2. If the directrix is positive ($p>0$), use addition in the denominator. If it is negative ($p<0$), use subtraction.
3. The coefficient of the trigonometric function is the eccentricity $e$.
4. The numerator is the product of $e$ and the absolute value of $p$.

Examples

• Given $e = 2$ and directrix $y = 3$: The equation is $r = \frac{(2)(3)}{1 + 2 \sin \theta} = \frac{6}{1 + 2 \sin \theta}$.
• Given $e = 0.5$ and directrix $x = -4$: The equation is $r = \frac{(0.5)(4)}{1 - 0.5 \cos \theta} = \frac{2}{1 - 0.5 \cos \theta}$.
• Given $e = 1$ and directrix $x = 5$: The equation is $r = \frac{(1)(5)}{1 + \cos \theta} = \frac{5}{1 + \cos \theta}$.

Explanation

To build a conic's polar equation, pick sine for a horizontal directrix ($y=p$) and cosine for a vertical one ($x=p$). A positive directrix value means '+' in the denominator, while negative means '-'. The numerator is always $e$ times $p$.

Property

To convert a conic from polar to rectangular form, rearrange the formula to use the identities $r = \sqrt{x^2 + y^2}$, $x = r \operatorname{cos} \theta$, and $y = r \operatorname{sin} \theta$.

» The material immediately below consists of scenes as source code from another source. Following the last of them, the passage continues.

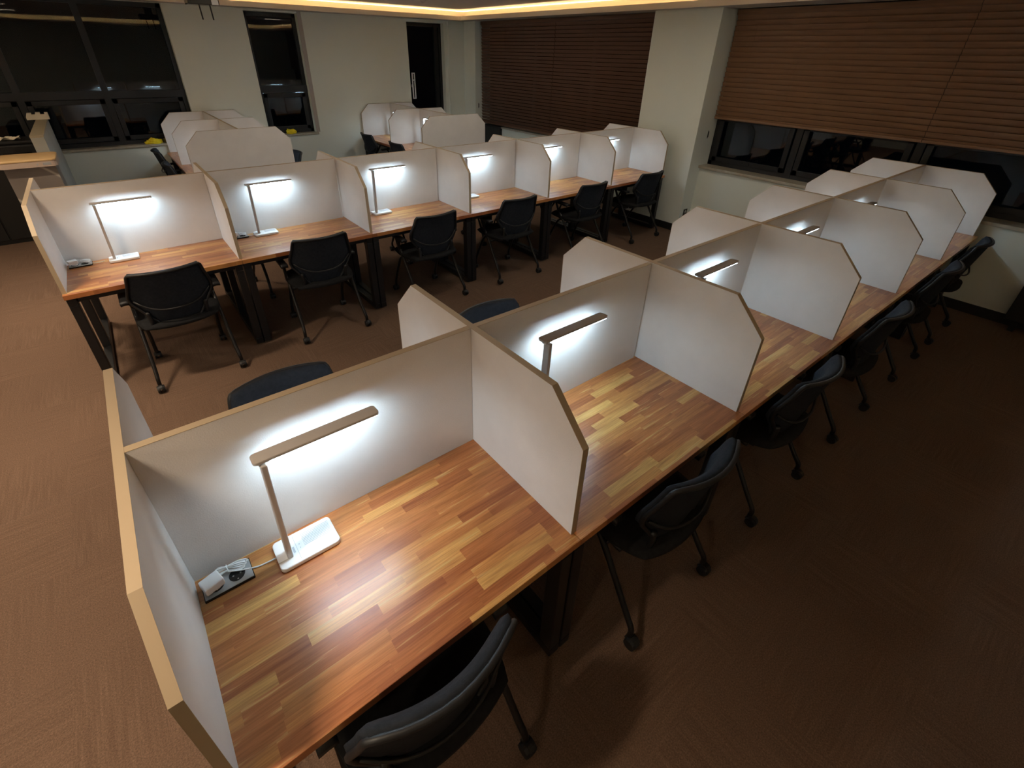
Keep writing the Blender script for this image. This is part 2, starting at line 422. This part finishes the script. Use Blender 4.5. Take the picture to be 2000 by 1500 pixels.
cl = ceiling_light(False)  # added unseen fittings, they throw more light on walls and dividers
for y_, nm in ((5.6, 'deepest'), (3.2, 'second deepest'), (.8, 'third deepest'), (-1.6, 'nearest the viewer')):
    cl.put(-2.6, y_, CZ, 0, 'added warm ceiling fill light far left of the aisle, ' + nm, 'added ceiling fill lights far left')
cl = ceiling_light(False, 'roomfill')  # added unseen fittings, dim overhead fill for the far walls
for x_, y_, nm in ((2.2, 1.55, 'between the two long rows, nearer the aisle'), (4.4, 1.55, 'between the two long rows, nearer the blinds'), (2.2, 4.4, 'behind the middle row, nearer the aisle'), (4.4, 4.4, 'behind the middle row, nearer the blinds')):
    cl.put(x_, y_, CZ, 0, 'added dim ceiling fill light ' + nm, 'added ceiling fill lights over the desks')
# ------------------------------------------------------------------ desks
def make_table(wd):
    r = empty('desk'); r['category'] = 'desk'
    L = 1.0; D = .585
    link('tabletop', BX(.0008, L - .0008, -D, D, TZ - .030, TZ), wd, r, bevel=.0015)
    for x0 in (.004, L - .054):
        x1 = x0 + .050
        for y0 in (-.565, -.03, .505):
            a = link('leg', BX(x0, x1, y0, y0 + .06, .062, TZ - .082), M_['steel'], r, bevel=.004)
        link('foot_bar', BX(x0, x1, -.565, .565, .012, .062), M_['steel'], r, bevel=.004)
        link('top_rail', BX(x0, x1, -.565, .565, TZ - .082, TZ - .030), M_['steel'], r, bevel=.004)
        for y0 in (-.54, .54): link('levelling_foot', disc(bmesh.new(), ((x0 + x1) / 2, y0, 0), .016, .012), M_['chrome'], r)
    for y0 in (-.54, .50):
        link('apron', BX(.054, L - .054, y0, y0 + .04, TZ - .072, TZ - .030), M_['steel'], r, bevel=.003)
    return Proto(r)
TA = make_table(M_['wood']); TC = make_table(M_['woody'])
ROWN = {'A': 'front row', 'B': 'middle row'}
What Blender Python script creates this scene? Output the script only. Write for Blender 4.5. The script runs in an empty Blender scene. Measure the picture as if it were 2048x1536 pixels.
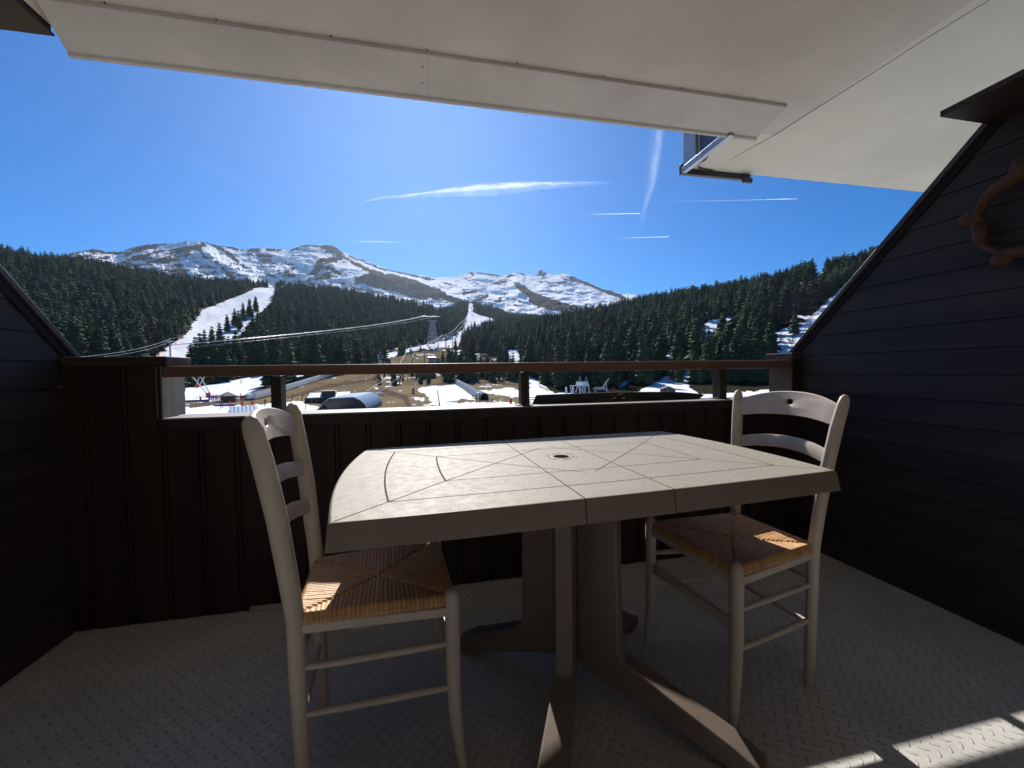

1. Multiply both sides by the denominator to clear the fraction.
2. Distribute $r$ inside the parentheses.
3. Isolate the term $cr$ on one side, where $c$ is a constant.
4. Substitute $r \operatorname{sin} \theta$ with $y$ or $r \operatorname{cos} \theta$ with $x$.
5. Square both sides of the equation.
6. Replace $r^2$ with $x^2 + y^2$ and simplify the equation.

Examples

• To convert $r = \frac{3}{1 - \cos \theta}$: $r(1 - \cos \theta) = 3 \Rightarrow r - r \cos \theta = 3 \Rightarrow \sqrt{x^2+y^2} - x = 3$. Squaring and simplifying gives $y^2 = 6x + 9$.
• To convert $r = \frac{8}{4 + 2 \sin \theta}$: $4r + 2r \sin \theta = 8 \Rightarrow 2r + y = 4 \Rightarrow 4r^2 = (4-y)^2$. This simplifies to $4x^2 + 3y^2 + 8y = 16$.
• To convert $r = \frac{2}{1 + \sin \theta}$: $r(1 + \sin \theta) = 2 \Rightarrow r + y = 2 \Rightarrow r^2 = (2-y)^2$. This simplifies to $x^2 + 4y = 4$.

Explanation

To switch from polar to rectangular form, your goal is to replace all $r$ and $\theta$ terms with $x$ and $y$. Use algebraic manipulation and the core conversion formulas: $x = r \cos \theta$, $y = r \sin \theta$, and $r^2 = x^2 + y^2$.